You could even bury a loved one in your/their garden—Kirstie Allsopp’s mother is buried in her garden. It would be wise, however, to acquire approval from your local council if this is your wish. You or the deceased’s beneficiary must own the land upon which the body will be buried, and the plot must be far enough away from water sources to ensure no contamination, etc.


Whether arranging a traditional or alternative funeral, and however you wish to remember/mark the life of a loved one, you will undoubtedly incur some costs. Maybe you’d like everyone close to you to enjoy an extravagant party when you pass, with plenty of food and alcohol, in a lavish venue, like the memorial of Michael Jackson. According to State National, ‘The public memorial service for pop king Michael Jackson was basically demanded by his droves of fans. Jackson’s body was enthroned in a solid bronze and gold-inlaid casket lined with blue velvet, and the stage where it rested for the service was surrounded by floral arrangements.’ The whole event reportedly cost $1 million.


Now, few of us are pop stars with an abundance of money in the bank to throw the party of a lifetime when we pass. That said, though extravagant may not be the word to describe your send-off, few people would want their loved ones to go hungry or to come together in a dingy room/venue somewhere to celebrate/commemorate their life. If you’re going to go out with a bang, gather the dynamite now, in the form of a funeral plan.
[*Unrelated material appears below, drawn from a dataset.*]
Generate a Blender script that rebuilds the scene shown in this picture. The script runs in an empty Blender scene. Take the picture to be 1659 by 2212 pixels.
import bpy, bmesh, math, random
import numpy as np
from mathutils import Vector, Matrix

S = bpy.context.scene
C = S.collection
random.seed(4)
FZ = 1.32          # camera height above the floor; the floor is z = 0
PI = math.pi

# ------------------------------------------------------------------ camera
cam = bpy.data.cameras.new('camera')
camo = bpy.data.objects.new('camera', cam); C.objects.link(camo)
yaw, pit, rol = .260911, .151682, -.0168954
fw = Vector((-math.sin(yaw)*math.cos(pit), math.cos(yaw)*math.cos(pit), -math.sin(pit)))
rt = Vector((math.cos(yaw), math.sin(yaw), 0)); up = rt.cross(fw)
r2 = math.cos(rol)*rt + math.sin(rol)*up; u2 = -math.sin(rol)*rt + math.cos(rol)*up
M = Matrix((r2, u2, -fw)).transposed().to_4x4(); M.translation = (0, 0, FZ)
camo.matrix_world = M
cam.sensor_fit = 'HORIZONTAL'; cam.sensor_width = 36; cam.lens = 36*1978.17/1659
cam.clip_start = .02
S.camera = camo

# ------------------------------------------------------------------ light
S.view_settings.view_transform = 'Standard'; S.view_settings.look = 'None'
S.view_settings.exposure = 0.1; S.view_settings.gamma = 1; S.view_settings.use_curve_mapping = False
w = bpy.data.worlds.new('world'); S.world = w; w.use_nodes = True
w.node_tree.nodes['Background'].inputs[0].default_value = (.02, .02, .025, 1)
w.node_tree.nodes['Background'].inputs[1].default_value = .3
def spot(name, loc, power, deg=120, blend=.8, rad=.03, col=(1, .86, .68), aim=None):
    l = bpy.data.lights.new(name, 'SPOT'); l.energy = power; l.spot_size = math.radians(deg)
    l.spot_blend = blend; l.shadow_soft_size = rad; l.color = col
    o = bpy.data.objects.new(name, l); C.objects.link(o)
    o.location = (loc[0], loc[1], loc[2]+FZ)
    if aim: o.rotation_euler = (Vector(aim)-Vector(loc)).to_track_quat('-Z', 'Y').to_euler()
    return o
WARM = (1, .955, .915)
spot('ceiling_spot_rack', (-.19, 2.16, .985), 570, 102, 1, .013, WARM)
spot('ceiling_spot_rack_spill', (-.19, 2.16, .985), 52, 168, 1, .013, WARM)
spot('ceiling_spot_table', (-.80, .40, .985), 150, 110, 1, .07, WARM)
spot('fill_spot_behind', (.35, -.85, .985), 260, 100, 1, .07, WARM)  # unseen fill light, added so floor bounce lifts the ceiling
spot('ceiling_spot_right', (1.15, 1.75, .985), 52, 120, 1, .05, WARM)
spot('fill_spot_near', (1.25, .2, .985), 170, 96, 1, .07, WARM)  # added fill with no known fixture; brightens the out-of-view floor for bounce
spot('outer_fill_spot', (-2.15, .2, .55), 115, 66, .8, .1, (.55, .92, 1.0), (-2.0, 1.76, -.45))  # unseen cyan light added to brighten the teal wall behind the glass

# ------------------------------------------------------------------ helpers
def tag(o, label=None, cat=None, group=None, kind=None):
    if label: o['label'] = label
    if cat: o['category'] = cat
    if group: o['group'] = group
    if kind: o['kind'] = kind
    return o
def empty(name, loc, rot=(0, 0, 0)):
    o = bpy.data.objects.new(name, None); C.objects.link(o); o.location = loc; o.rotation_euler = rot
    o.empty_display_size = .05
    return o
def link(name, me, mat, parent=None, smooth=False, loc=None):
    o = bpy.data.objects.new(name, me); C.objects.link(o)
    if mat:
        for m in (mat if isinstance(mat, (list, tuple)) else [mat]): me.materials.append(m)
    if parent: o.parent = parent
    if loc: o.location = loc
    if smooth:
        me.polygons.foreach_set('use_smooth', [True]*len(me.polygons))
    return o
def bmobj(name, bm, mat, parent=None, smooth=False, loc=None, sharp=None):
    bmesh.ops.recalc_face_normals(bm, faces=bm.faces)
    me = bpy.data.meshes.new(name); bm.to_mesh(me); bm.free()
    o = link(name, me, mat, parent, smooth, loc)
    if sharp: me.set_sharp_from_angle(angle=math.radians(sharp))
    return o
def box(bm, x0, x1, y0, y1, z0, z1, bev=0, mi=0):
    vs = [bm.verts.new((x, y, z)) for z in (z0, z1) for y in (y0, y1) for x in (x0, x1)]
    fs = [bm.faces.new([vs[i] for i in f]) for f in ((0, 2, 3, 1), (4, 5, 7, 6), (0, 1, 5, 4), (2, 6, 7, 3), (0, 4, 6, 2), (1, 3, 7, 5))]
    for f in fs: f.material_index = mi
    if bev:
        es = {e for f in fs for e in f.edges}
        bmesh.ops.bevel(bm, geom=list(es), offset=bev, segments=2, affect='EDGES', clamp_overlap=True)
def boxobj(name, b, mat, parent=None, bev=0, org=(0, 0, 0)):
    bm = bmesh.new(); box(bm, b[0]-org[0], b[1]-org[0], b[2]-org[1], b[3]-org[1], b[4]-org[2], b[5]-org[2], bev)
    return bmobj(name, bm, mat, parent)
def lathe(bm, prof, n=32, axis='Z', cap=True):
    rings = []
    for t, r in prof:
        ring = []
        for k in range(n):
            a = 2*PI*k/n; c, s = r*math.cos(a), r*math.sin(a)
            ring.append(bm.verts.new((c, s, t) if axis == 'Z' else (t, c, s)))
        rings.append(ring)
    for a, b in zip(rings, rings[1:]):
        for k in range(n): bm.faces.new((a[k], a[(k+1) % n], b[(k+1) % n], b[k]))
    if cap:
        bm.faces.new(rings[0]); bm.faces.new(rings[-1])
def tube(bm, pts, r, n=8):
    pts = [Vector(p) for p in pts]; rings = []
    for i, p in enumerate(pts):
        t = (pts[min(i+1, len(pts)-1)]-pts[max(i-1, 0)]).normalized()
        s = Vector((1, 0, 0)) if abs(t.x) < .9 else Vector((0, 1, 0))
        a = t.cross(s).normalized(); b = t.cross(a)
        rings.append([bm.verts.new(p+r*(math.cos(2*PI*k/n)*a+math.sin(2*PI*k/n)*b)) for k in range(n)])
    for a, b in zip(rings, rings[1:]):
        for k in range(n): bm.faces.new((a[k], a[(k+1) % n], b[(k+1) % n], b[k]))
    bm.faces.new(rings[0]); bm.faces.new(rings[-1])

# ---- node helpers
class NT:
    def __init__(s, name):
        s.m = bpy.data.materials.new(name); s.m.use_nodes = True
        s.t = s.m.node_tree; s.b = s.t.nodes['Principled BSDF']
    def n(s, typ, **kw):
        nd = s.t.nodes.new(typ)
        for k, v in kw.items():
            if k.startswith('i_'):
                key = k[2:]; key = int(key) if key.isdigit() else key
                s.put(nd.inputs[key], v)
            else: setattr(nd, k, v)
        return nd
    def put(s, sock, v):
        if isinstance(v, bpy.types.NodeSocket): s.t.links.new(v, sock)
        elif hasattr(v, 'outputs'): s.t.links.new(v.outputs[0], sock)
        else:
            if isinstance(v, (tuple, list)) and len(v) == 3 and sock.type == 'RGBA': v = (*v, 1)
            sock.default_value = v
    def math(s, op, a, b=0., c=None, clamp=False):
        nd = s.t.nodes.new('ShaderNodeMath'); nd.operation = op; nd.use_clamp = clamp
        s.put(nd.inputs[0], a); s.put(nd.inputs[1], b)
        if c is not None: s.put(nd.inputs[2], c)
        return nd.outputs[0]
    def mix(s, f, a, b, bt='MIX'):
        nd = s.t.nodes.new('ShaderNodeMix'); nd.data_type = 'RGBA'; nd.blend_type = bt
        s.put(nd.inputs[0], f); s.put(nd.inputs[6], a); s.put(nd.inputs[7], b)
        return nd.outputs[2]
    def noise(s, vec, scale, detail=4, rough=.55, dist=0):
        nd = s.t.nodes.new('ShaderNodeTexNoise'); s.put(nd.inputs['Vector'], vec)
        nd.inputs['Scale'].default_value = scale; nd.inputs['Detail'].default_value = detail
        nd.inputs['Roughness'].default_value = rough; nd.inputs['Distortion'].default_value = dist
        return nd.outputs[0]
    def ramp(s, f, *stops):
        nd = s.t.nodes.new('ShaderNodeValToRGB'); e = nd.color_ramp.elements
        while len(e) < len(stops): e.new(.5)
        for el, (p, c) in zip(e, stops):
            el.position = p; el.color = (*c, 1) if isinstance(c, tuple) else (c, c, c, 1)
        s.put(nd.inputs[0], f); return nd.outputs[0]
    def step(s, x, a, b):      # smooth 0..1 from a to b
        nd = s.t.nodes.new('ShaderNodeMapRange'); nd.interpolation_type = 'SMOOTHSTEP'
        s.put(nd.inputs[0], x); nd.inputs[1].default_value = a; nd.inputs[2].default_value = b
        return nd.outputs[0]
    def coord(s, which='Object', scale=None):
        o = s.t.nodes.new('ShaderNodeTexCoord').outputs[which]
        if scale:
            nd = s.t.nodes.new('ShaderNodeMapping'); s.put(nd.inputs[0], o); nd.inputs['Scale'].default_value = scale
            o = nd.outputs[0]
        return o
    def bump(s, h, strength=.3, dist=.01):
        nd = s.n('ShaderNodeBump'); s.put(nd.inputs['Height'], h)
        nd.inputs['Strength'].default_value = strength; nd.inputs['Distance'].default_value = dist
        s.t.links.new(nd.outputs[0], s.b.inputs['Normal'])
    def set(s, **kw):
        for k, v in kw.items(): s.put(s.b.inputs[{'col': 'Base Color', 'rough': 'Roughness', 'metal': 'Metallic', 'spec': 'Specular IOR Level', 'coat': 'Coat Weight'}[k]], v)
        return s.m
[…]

If your impression of a funeral plan sounds too traditional, know that engaging one doesn’t have any bearing on the type of funeral you can have—it’s simply a savings pot, a financial cushion, that ensures you have the send-off you envisage, and so that your loved ones don’t have the burden of scrabbling about for money in the days after your death to meet your exacting wishes.

No one but you should decide how your funeral will look and how that day will unfold. And if the cost of your celebration is sorted, you can rest, in peace, knowing that you will rest in peace in the precise way you envisage.